▸ Written instruction:
Collect each line of the entries that holds the string "pixels".

▸ Dataset extract:
*-*-*

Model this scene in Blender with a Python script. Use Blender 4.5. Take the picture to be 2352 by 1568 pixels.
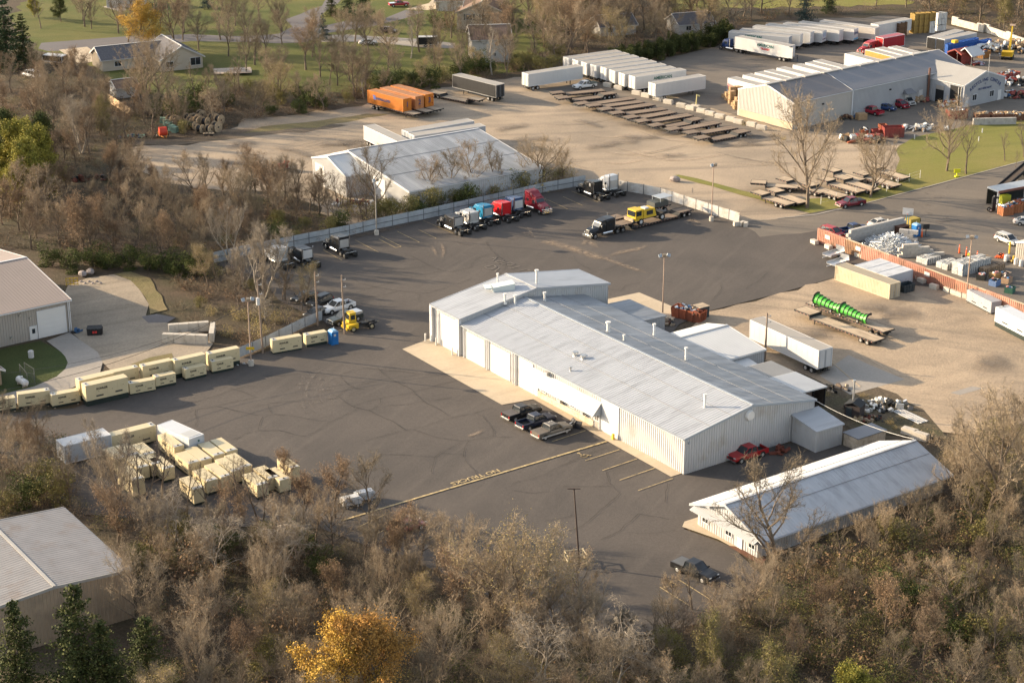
import bpy, math, random
import numpy as np
from mathutils import Vector, Matrix, Euler
SC = bpy.context.scene
for o in list(bpy.data.objects): bpy.data.objects.remove(o)
COL = SC.collection
RAD = math.radians
# ------------------------------------------------------------------ camera, sky, sun, exposure
FPX, PITCH, CAMH = 4335.0, RAD(20.9), 102.6          # focal length in 2352-px units, tilt, height
cd = bpy.data.cameras.new('camera'); cam = bpy.data.objects.new('camera', cd); COL.objects.link(cam)
cam.location = (0, 0, CAMH); cam.rotation_euler = (RAD(90) - PITCH, 0, 0)
cd.sensor_width = 36.0; cd.lens = FPX / 2352.0 * 36.0; cd.clip_start = 1.0; cd.clip_end = 6000
SC.camera = cam
SUN_EL, SUN_DIR = RAD(16.5), RAD(163.5)                # direction towards the sun, measured from +X
world = bpy.data.worlds.new('World'); SC.world = world; world.use_nodes = True
wt = world.node_tree; wt.nodes.clear()
sky = wt.nodes.new('ShaderNodeTexSky'); sky.sky_type = 'NISHITA'; sky.sun_disc = False
sky.sun_elevation = SUN_EL; sky.sun_rotation = RAD(90) - SUN_DIR
sky.air_density = 1.0; sky.dust_density = 2.0; sky.ozone_density = 1.0
bg = wt.nodes.new('ShaderNodeBackground'); bg.inputs['Strength'].default_value = 0.125
wo = wt.nodes.new('ShaderNodeOutputWorld')
hsv = wt.nodes.new('ShaderNodeHueSaturation'); hsv.inputs['Saturation'].default_value = 0.56; wt.links.new(sky.outputs[0], hsv.inputs['Color']); wt.links.new(hsv.outputs[0], bg.inputs[0]); wt.links.new(bg.outputs[0], wo.inputs[0])
sl = bpy.data.lights.new('sun', 'SUN'); sl.energy = 4.3; sl.angle = RAD(0.5); sl.color = (1.0, 0.79, 0.53)
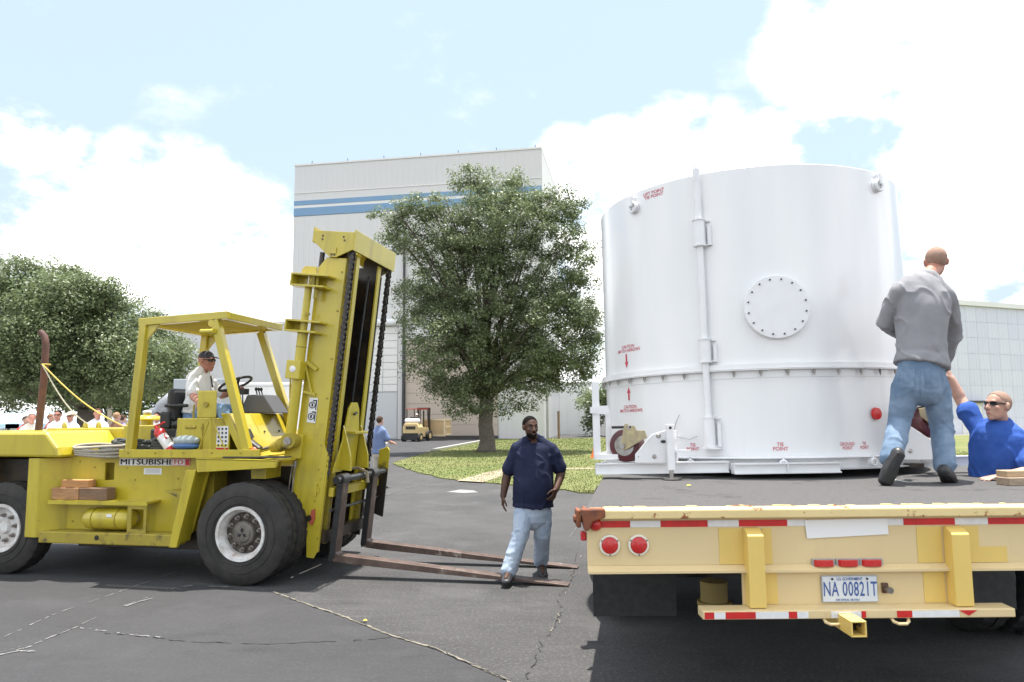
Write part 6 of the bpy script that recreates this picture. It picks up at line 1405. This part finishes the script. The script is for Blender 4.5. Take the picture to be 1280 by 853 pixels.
def patch_on(T, src, pts_px, Yq, m, name, off=.004, n=8):
    o = [c for c in T.children if c.name.split('.')[0] == src][0]; me_ = o.data; bv = BVHTree.FromPolygons([v.co for v in me_.vertices], [p.vertices[:] for p in me_.polygons])
    (xa_, ya_), (xb_, yb_), (xc_, yc_), (xd_, yd_) = pts_px; vs = []; O = Vector((0, 0, H))
    for i in range(n + 1):
        for j in range(n + 1):
            u, v = i / n, j / n; px = (xa_ * (1 - u) + xb_ * u) * (1 - v) + (xd_ * (1 - u) + xc_ * u) * v; py = (ya_ * (1 - u) + yb_ * u) * (1 - v) + (yd_ * (1 - u) + yc_ * u) * v
            d = ray(px, py).normalized(); h = bv.ray_cast(O, d)
            if h[0] is None: return
            vs.append(h[0] + h[1] * off)
    q = MB(); q.add(vs, [(i * (n + 1) + j, (i + 1) * (n + 1) + j, (i + 1) * (n + 1) + j + 1, i * (n + 1) + j + 1) for i in range(n) for j in range(n)]); part(name, q, m, o, world=True, smooth=True)
DPK = mat('denim_pocket', (.105, .16, .24), .85, col2=(.17, .235, .33), nscale=12); DST = mat('denim_stitch', (.30, .24, .15), .8)
patch_on(T, 'trousers', [(1124, 463), (1144, 462), (1143, 484), (1126, 485)], 0, DPK, 'back_pocket')
patch_on(T, 'trousers', [(1155, 462), (1174, 462), (1173, 484), (1157, 485)], 0, DPK, 'back_pocket')
patch_on(T, 'trousers', [(1148.6, 458), (1149.6, 458), (1150.6, 498), (1149.6, 498)], 0, DPK, 'seam', .005)
patch_on(T, 'trousers', [(1121, 457.5), (1178, 457.5), (1178, 460.5), (1121, 460.5)], 0, DPK, 'waistband', .004, 12)
q = MB(); p = A(1185.5, 453, 5.68); q.box(-.018, .018, -.012, .012, -.065, .065); r_ = part('radio', q, BLACK, None, loc=p, rot=(R(8), R(5), 0), bevel=.005, label='black handheld radio in the right hand of the man in grey', cat='radio')
# back pockets of the jeans
# 
# ---- man in the blue T-shirt beside the trailer
Yb = 5.78
A = lambda x, y, Y=Yb: at(x, y, Y)
J = dict(head=A(1247, 508, 5.72), neck=A(1252, 530, 5.80), shR=A(1219, 533, 5.86), shL=A(1283, 557, 5.62), elR=A(1207, 508, 5.98), elL=A(1290, 590, 5.50), wrR=A(1189, 474, 6.02), wrL=A(1253, 597, 5.50),
         hipR=A(1226, 645, 5.95), hipL=A(1262, 648, 5.80), knR=A(1240, 720, 5.98), knL=A(1276, 722, 5.85), anR=A(1246, 772, 6.1), anL=A(1285, 775, 6.0))
J['elR'] = lerp(J['shR'], J['wrR'], .5) + Vector((.02, .06, .02)); J['wrL'].z = DZ + .03; J['elL'].z = DZ + .06
for s in 'LR': J['an' + s].z = .10; J['kn' + s].z = .52; J['toe' + s] = J['an' + s] + Vector((-.13, -.02, -.05))
J['anL'].x = 4.22; J['anR'].x = 4.16; J['knL'].x = 4.15; J['knR'].x = 4.12
for s in 'LR': J['toe' + s] = J['an' + s] + Vector((-.13, -.02, -.05))
T, HP, HM, V = person('person', 'man in royal blue T-shirt and dark sunglasses beside the trailer, reaching up with one arm', 'person', (J['anR'].x, 6.05, 0), J, (-.75, -.55, 0), (-1, -.28, .16), ROYAL, DENIM3, SKIN_L, .0085,
    dict(chest=(.185, .135), waist=(.175, .135), belly=(.185, .15), hip=(.17, .14), arm=(.056, .046, .032), jean=(.105, .082, .076), s=1.0, hem=.06, slv=.62, fold=.009),
    'short', ('stubble', STUB), hand={'R': ((-.35, .05, .9), (-.5, .8, 0), (-1, -.3, 0), .3), 'L': ((-1, -.1, -.06), (0, 0, -1), (0, 1, 0), .08)})
glasses(T, HP, HM)
q = MB(); q.ell(HP(0, .091, -.066), (.020, .008, .006), HM, 12, 6); part('lips', q, mat('lips_pink', (.45, .16, .14), .5), T, world=True, smooth=True)

# ---- forklift driver
W = FW
J = dict(head=W(-1.07, .80, 2.475), neck=W(-1.13, .80, 2.36), shR=W(-1.14, .60, 2.28), shL=W(-1.14, 1.0, 2.28), elR=W(-1.04, .52, 2.04), elL=W(-.98, 1.02, 2.05), wrR=W(-.86, .36, 1.97), wrL=W(-.76, .92, 2.14),
         hipR=W(-1.17, .70, 1.84), hipL=W(-1.17, .90, 1.84), knR=W(-.76, .68, 1.88), knL=W(-.76, .94, 1.88), anR=W(-.62, .68, 1.50), anL=W(-.62, .94, 1.50), toeR=W(-.48, .68, 1.43), toeL=W(-.48, .94, 1.43))
fx = Vector((math.cos(R(-11.5)), math.sin(R(-11.5)), 0))
T, HP, HM, V = person('person', 'forklift driver in white polo shirt, dark cap and sunglasses with one hand on the wheel', 'person', W(-1.17, .8, 1.75), J, fx, fx + Vector((.1, -.12, -.02)), WHITES, DENIM3, SKIN_R, .009,
    dict(chest=(.175, .125), waist=(.165, .135), belly=(.17, .145), hip=(.16, .13), arm=(.052, .044, .030), jean=(.095, .075, .065), s=1.07, belly_fwd=.02, fold=.006, hem=-.06), 'short', None,
    hand={'R': ((.5, -.6, -.5), (0, 0, -1), (1, 0, 0), .7), 'L': ((.9, -.1, .1), (0, 0, -1), (0, -1, 0), .8)})
glasses(T, HP, HM); cap_on(T, HP, HM, mat('cap_dark', (.03, .03, .045), .8, col2=(.06, .06, .08), nscale=20), .97)
q = MB(); q.beam(HP(.0, .065, -.17), HP(.015, .11, -.30), .008, .02); part('placket', q, BLACK, T, world=True)

# ---- lower-detail people further back
def simple(label, x, Y, face, top, bot, sk, hair=None, cap=None, shades=False, h=1.78, sleeve='short', pose=None, root_z=0, group=None, sit=False):
    k = h / 1.8; f = Vector(face).normalized(); r = f.cross(Vector((0, 0, 1))).normalized(); B = Vector((x, Y, root_z)); P = lambda a, b, c: B + (r * a + f * b) * k + Vector((0, 0, c * k))
    J = dict(head=P(0, .03, 1.67), neck=P(0, 0, 1.52), shL=P(-.19, 0, 1.44), shR=P(.19, 0, 1.44), elL=P(-.25, -.03, 1.15), elR=P(.25, -.03, 1.15), wrL=P(-.25, .10, .92), wrR=P(.25, .10, .92),
             hipL=P(-.09, 0, .94), hipR=P(.09, 0, .94), knL=P(-.11, .03, .50), knR=P(.11, .03, .50), anL=P(-.12, 0, .10), anR=P(.12, 0, .10), toeL=P(-.14, .15, .045), toeR=P(.14, .15, .045))
    if sit:
        for s, a in (('L', -.12), ('R', .12)): J['kn' + s] = P(a, .42, .98); J['an' + s] = P(a, .50, .60); J['toe' + s] = P(a, .64, .55)
        J['wrL'] = P(-.15, .40, 1.22); J['wrR'] = P(.15, .40, 1.22); J['elL'] = P(-.24, .14, 1.14); J['elR'] = P(.24, .14, 1.14)
    if pose:
        for kk, v in pose.items(): J[kk] = P(*v)
    T, HP, HM, V = person('person', label, 'person', B, J, f, f, top, bot, sk, .020 if Y < 30 else .03, dict(s=k), sleeve, hair, shoes=True, group=group, extras=False)
    if shades: glasses(T, HP, HM)
    if cap: cap_on(T, HP, HM, cap, k)
    return T
KH = mat('trousers_khaki', (.42, .38, .30), .85); DK = mat('trousers_dark', (.05, .05, .06), .85)
simple('man in blue-grey T-shirt and khaki trousers seen from behind, beyond the fork carriage', at(474, 540, 18.3).x, 18.3, (.5, .9, 0), mat('shirt_slate', (.12, .17, .30), .85, col2=(.14, .19, .33), nscale=8), mat('trousers_pale', (.45, .42, .36), .85), SKIN_L, ('short', HAIRN), h=1.80, pose=dict(elR=(.28, .05, 1.15), wrR=(.24, .30, 1.10)))
g_ = 'onlookers standing behind the forklift'
CROWD = [
 ('grey-haired onlooker in cream shirt nearest the brown exhaust pipe, on its left', 40, 16.5, (.6, -.8, 0), mat('shirt_cream', (.62, .58, .48), .85), KH, SKIN_R, ('short', mat('hair_grey', (.25, .24, .23), .7)), None, False, 1.76),
 ('onlooker in red shirt at the far left, mostly hidden by a man in cream', 32, 18.5, (1, -.3, 0), mat('shirt_red', (.50, .03, .02), .8), DK, SKIN_L, ('short', HAIRN), None, False, 1.70),
 ('brown-haired onlooker in a maroon shirt just right of the brown exhaust pipe', 63, 19.5, (1, .2, 0), mat('shirt_maroon', (.25, .05, .05), .8), DK, SKIN_L, ('short', mat('hair_auburn', (.20, .09, .04), .7)), None, False, 1.76),
 ('dark-haired onlooker in white shirt and sunglasses right of the exhaust pipe', 73, 17.5, (.2, -1, 0), WHITES, DK, SKIN_R, ('short', HAIRB), None, True, 1.83),
 ('onlooker in white shirt wearing a cream cap', 89, 18.0, (-.1, -1, 0), mat('shirt_white_b', (.70, .70, .72), .85), DK, SKIN_R, None, 'cap', True, 1.80),
 ('broad onlooker in white shirt with short brown hair, looking right', 122, 17.0, (.55, -.85, 0), mat('shirt_white_c', (.72, .73, .75), .85), KH, SKIN_R, ('short', HAIRN), None, False, 1.86),
 ('light-brown-haired onlooker in brown top facing away, beside the pale pole', 145, 19.0, (.4, .9, 0), mat('shirt_brown', (.17, .08, .05), .85), DK, SKIN_L, ('short', mat('hair_ginger', (.30, .17, .09), .7)), None, False, 1.78),
 ('onlooker in lavender shirt partly hidden behind the rear cab post', 153, 20.0, (.3, .9, 0), mat('shirt_lavender', (.26, .22, .42), .85), DK, SKIN_L, ('short', HAIRN), None, False, 1.72),
 ('onlooker in white T-shirt hidden behind the yellow air filter cap', 167, 18.6, (-.5, -.8, 0), mat('shirt_white_d', (.68, .68, .70), .85), DK, SKIN_R, ('short', HAIRB), None, False, 1.58),
 ('dark-haired onlooker in white shirt and sunglasses between the cab posts', 197, 17.2, (0, -1, 0), mat('shirt_white_e', (.74, .74, .75), .85), DK, SKIN_R, ('short', HAIRB), None, True, 1.76)]
CAPM = mat('cap_cream', (.55, .50, .38), .8)
for lab, px, Y, fc, tpm, btm, sk, hr_, cp, sg, h in CROWD:
    simple(lab, at(px, 520, Y).x, Y, fc, tpm, btm, sk, hr_, CAPM if cp else None, sg, h, group=g_, root_z=.18)
p = SF.matrix_basis @ Vector((0, .98, .18))
simple('operator in dark clothes and white helmet seated on the small forklift', p.x, p.y, Vector((math.sin(R(18)), math.cos(R(18)), 0)), DK, DK, SKIN_L, None, PAPER, False, 1.75, root_z=.22, sit=True)

# ------------------------------------------------------------------ housekeeping: one root label for loose structure, no stray data
for o in list(bpy.data.objects):
    if o.name.startswith('tmp'): bpy.data.objects.remove(o)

*-*-*

▸ Task solution:
Model this scene in Blender with a Python script. Use Blender 4.5. Take the picture to be 2352 by 1568 pixels.
Write part 6 of the bpy script that recreates this picture. It picks up at line 1405. This part finishes the script. The script is for Blender 4.5. Take the picture to be 1280 by 853 pixels.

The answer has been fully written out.